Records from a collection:

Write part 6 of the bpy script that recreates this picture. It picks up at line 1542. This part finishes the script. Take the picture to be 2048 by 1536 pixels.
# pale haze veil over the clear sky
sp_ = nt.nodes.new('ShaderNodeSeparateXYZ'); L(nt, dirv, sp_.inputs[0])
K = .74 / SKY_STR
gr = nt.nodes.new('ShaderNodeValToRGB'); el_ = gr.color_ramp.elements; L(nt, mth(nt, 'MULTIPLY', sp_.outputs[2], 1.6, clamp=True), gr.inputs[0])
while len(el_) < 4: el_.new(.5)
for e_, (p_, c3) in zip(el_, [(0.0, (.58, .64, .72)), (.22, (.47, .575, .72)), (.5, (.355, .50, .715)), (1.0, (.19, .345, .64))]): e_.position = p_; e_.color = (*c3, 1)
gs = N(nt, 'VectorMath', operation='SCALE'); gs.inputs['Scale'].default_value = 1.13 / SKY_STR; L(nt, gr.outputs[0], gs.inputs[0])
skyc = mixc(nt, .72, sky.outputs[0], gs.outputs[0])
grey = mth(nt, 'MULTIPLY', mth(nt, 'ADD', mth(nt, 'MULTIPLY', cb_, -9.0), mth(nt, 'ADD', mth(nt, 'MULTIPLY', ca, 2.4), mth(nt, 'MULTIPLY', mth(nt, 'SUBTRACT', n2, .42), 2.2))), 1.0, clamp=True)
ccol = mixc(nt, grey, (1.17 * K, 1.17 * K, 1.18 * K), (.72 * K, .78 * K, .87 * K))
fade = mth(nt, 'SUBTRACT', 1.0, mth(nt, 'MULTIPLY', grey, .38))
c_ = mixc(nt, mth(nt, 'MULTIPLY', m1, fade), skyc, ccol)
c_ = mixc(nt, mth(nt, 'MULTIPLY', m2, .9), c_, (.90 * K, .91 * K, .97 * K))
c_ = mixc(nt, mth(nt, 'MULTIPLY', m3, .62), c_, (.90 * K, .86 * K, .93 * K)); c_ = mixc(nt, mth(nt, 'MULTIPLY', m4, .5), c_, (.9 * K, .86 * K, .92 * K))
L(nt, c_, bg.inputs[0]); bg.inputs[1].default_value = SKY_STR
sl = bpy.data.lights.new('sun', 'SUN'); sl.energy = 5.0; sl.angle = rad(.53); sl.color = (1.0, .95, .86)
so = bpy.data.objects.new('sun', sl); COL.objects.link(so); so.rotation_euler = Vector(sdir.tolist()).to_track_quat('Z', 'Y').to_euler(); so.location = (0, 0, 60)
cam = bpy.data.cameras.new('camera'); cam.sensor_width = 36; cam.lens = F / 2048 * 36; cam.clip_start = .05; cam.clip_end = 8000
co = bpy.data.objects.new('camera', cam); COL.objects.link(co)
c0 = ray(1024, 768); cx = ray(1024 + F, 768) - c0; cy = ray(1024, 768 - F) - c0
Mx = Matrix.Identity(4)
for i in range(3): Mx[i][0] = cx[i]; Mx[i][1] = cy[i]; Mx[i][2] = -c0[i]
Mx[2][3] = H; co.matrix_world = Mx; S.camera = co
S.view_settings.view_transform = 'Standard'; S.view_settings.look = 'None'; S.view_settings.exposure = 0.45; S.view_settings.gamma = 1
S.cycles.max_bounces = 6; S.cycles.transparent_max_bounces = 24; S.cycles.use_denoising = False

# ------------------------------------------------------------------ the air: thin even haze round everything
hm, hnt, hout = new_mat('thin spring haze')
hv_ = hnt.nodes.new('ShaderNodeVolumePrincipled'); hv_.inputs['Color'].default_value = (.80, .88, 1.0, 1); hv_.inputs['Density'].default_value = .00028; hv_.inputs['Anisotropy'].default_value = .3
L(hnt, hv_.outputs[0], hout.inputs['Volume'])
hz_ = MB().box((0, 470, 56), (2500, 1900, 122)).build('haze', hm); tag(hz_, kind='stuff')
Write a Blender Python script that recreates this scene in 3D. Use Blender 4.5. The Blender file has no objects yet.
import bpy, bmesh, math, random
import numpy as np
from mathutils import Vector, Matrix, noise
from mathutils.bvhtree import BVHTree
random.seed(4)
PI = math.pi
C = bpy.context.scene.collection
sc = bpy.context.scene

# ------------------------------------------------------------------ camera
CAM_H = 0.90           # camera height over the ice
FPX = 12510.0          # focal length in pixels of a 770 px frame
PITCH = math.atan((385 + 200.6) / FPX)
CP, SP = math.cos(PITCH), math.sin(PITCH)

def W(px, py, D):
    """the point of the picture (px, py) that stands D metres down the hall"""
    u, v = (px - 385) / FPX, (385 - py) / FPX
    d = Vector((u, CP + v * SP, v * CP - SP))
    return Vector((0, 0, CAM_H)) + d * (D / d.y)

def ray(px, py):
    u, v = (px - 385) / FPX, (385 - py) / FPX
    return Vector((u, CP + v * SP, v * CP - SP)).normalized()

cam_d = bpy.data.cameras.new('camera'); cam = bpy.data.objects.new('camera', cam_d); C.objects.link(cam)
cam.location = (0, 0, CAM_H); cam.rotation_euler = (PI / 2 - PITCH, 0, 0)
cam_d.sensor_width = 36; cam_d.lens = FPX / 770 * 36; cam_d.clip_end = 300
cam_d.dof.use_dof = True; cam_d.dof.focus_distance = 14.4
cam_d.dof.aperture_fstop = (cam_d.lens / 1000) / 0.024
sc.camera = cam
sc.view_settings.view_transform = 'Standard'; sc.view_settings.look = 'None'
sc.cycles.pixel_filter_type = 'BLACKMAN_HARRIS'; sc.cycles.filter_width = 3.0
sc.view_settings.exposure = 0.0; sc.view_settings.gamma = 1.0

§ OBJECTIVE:
Reproduce exactly the lines from the one containing "Write a Blender" through the one containing "CP, SP = math.cos(PITCH), math.sin(PITCH)", inclusive, and nothing else.

§ RESPONSE TO THIS EXERCISE:
Write a Blender Python script that recreates this scene in 3D. Use Blender 4.5. The Blender file has no objects yet.
import bpy, bmesh, math, random
import numpy as np
from mathutils import Vector, Matrix, noise
from mathutils.bvhtree import BVHTree
random.seed(4)
PI = math.pi
C = bpy.context.scene.collection
sc = bpy.context.scene

# ------------------------------------------------------------------ camera
CAM_H = 0.90           # camera height over the ice
FPX = 12510.0          # focal length in pixels of a 770 px frame
PITCH = math.atan((385 + 200.6) / FPX)
CP, SP = math.cos(PITCH), math.sin(PITCH)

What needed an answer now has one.